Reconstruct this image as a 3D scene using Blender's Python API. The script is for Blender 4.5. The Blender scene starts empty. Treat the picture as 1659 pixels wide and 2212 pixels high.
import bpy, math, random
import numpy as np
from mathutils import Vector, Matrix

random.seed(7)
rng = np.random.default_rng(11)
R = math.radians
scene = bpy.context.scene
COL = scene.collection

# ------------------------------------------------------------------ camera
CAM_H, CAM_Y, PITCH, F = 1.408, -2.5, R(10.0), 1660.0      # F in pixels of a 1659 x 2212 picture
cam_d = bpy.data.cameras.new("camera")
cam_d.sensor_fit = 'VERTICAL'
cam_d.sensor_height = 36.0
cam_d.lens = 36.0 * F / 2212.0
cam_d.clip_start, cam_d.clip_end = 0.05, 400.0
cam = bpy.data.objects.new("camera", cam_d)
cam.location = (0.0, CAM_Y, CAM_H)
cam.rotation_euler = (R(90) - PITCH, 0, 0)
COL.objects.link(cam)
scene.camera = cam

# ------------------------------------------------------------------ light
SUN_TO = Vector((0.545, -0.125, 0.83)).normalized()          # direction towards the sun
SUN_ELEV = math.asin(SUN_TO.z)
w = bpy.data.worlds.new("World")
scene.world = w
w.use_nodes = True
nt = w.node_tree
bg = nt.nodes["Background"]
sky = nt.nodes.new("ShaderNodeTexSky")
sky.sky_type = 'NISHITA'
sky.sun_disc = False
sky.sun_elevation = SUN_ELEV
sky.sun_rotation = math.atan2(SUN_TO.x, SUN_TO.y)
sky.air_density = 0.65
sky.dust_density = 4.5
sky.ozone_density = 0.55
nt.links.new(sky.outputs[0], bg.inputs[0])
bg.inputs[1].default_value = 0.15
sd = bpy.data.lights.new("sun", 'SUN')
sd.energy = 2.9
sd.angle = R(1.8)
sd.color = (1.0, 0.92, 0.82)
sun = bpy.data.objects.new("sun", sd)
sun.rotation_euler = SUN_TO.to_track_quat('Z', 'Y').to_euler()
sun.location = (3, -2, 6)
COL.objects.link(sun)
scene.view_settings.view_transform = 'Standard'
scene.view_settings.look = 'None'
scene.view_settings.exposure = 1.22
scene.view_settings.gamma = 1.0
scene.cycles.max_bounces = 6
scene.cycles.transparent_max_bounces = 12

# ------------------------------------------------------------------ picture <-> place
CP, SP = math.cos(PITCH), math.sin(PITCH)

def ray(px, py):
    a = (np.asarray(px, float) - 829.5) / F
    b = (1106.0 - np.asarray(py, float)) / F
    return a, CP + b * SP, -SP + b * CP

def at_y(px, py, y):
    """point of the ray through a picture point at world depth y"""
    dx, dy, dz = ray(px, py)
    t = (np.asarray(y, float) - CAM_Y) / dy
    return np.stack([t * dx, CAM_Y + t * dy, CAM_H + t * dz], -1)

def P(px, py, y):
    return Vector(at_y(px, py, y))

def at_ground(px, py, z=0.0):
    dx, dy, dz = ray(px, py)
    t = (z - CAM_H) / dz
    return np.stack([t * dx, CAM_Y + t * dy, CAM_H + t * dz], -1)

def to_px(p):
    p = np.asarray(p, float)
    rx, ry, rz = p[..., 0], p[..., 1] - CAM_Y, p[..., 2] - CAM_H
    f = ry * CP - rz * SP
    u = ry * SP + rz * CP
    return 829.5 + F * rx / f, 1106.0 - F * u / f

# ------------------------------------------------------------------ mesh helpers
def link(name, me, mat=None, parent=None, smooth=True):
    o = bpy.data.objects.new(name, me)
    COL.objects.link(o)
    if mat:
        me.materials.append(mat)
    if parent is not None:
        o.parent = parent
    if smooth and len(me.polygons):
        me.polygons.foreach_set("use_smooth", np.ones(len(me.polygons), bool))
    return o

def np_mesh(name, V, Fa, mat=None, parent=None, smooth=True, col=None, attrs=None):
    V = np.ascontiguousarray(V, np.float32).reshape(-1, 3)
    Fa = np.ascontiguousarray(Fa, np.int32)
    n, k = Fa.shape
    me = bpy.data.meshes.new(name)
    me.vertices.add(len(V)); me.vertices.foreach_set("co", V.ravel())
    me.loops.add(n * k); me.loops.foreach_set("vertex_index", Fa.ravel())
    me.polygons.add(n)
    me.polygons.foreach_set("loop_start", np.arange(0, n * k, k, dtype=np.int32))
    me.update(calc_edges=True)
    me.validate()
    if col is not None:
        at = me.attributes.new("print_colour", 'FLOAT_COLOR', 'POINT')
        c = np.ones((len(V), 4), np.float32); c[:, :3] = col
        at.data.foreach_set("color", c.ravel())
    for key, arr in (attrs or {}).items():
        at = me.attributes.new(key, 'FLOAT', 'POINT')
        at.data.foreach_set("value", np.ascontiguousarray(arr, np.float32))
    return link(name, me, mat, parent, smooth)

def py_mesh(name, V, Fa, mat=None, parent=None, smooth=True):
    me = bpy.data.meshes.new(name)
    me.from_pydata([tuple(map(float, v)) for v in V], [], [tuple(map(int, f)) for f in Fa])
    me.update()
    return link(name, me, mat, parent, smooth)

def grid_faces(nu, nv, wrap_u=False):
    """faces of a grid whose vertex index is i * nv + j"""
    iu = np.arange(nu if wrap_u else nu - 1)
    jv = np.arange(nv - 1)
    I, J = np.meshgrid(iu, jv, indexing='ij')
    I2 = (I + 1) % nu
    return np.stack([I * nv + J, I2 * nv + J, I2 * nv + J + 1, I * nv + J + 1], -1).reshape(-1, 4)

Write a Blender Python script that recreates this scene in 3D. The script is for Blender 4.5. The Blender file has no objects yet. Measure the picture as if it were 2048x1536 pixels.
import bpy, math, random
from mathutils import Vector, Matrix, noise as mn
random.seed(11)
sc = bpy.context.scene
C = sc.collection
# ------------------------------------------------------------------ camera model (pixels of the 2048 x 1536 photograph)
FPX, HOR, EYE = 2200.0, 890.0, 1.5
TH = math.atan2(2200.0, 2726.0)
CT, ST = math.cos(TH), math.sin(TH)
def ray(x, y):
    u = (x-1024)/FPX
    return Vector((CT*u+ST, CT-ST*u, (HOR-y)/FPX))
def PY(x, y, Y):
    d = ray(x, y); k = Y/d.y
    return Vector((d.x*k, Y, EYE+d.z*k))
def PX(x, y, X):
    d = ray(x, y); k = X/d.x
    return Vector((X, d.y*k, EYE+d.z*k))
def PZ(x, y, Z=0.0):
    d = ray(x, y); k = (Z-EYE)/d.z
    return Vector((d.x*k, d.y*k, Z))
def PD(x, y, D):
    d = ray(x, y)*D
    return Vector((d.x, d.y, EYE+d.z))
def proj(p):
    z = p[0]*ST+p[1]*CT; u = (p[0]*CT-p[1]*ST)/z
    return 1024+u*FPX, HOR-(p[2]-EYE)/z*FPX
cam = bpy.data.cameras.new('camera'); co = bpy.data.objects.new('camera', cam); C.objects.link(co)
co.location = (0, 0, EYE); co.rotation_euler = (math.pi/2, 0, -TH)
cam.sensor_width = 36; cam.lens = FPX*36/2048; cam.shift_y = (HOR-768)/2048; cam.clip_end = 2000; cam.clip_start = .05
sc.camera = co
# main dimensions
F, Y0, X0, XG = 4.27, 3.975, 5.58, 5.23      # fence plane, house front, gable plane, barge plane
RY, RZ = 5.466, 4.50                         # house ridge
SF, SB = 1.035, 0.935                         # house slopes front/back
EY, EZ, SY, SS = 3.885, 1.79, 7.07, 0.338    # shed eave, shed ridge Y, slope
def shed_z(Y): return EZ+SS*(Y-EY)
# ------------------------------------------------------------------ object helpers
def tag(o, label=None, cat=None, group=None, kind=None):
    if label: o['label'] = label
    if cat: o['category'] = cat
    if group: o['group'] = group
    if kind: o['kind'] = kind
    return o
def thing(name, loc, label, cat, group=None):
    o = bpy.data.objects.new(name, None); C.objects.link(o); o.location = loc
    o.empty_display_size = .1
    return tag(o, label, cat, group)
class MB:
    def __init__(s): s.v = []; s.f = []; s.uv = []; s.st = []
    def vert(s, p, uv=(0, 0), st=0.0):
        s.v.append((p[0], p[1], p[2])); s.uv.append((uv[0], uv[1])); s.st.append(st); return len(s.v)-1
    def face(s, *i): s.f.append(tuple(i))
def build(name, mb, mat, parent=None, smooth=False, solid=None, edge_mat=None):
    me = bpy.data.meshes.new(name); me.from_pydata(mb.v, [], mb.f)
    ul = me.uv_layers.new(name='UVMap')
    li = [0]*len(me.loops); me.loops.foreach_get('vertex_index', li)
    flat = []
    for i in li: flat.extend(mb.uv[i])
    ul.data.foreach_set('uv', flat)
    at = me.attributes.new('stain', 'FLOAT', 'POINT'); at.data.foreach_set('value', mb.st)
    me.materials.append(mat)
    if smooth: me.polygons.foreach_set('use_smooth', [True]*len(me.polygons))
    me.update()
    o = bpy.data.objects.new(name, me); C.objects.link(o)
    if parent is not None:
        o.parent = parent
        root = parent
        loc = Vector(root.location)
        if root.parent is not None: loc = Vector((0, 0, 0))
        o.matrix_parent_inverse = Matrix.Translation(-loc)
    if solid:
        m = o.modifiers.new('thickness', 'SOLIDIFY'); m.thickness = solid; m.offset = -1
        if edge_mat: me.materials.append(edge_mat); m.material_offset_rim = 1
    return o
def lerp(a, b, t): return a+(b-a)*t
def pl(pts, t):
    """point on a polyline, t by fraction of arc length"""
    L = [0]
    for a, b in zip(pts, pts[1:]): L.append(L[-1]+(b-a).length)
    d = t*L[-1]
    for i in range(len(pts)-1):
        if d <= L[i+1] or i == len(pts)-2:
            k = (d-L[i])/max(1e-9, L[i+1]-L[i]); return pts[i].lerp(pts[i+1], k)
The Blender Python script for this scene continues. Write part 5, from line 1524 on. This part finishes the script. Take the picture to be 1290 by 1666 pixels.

==========

* [REQUIRED TASK]:
Restate exactly the records above from their first line through the line that holds "scene.camera = cam", please, including both and leaving out all others.

* [COMPLETED TASK]:
Reconstruct this image as a 3D scene using Blender's Python API. The script is for Blender 4.5. The Blender scene starts empty. Treat the picture as 1659 pixels wide and 2212 pixels high.
import bpy, math, random
import numpy as np
from mathutils import Vector, Matrix

random.seed(7)
rng = np.random.default_rng(11)
R = math.radians
scene = bpy.context.scene
COL = scene.collection

# ------------------------------------------------------------------ camera
CAM_H, CAM_Y, PITCH, F = 1.408, -2.5, R(10.0), 1660.0      # F in pixels of a 1659 x 2212 picture
cam_d = bpy.data.cameras.new("camera")
cam_d.sensor_fit = 'VERTICAL'
cam_d.sensor_height = 36.0
cam_d.lens = 36.0 * F / 2212.0
cam_d.clip_start, cam_d.clip_end = 0.05, 400.0
cam = bpy.data.objects.new("camera", cam_d)
cam.location = (0.0, CAM_Y, CAM_H)
cam.rotation_euler = (R(90) - PITCH, 0, 0)
COL.objects.link(cam)
scene.camera = cam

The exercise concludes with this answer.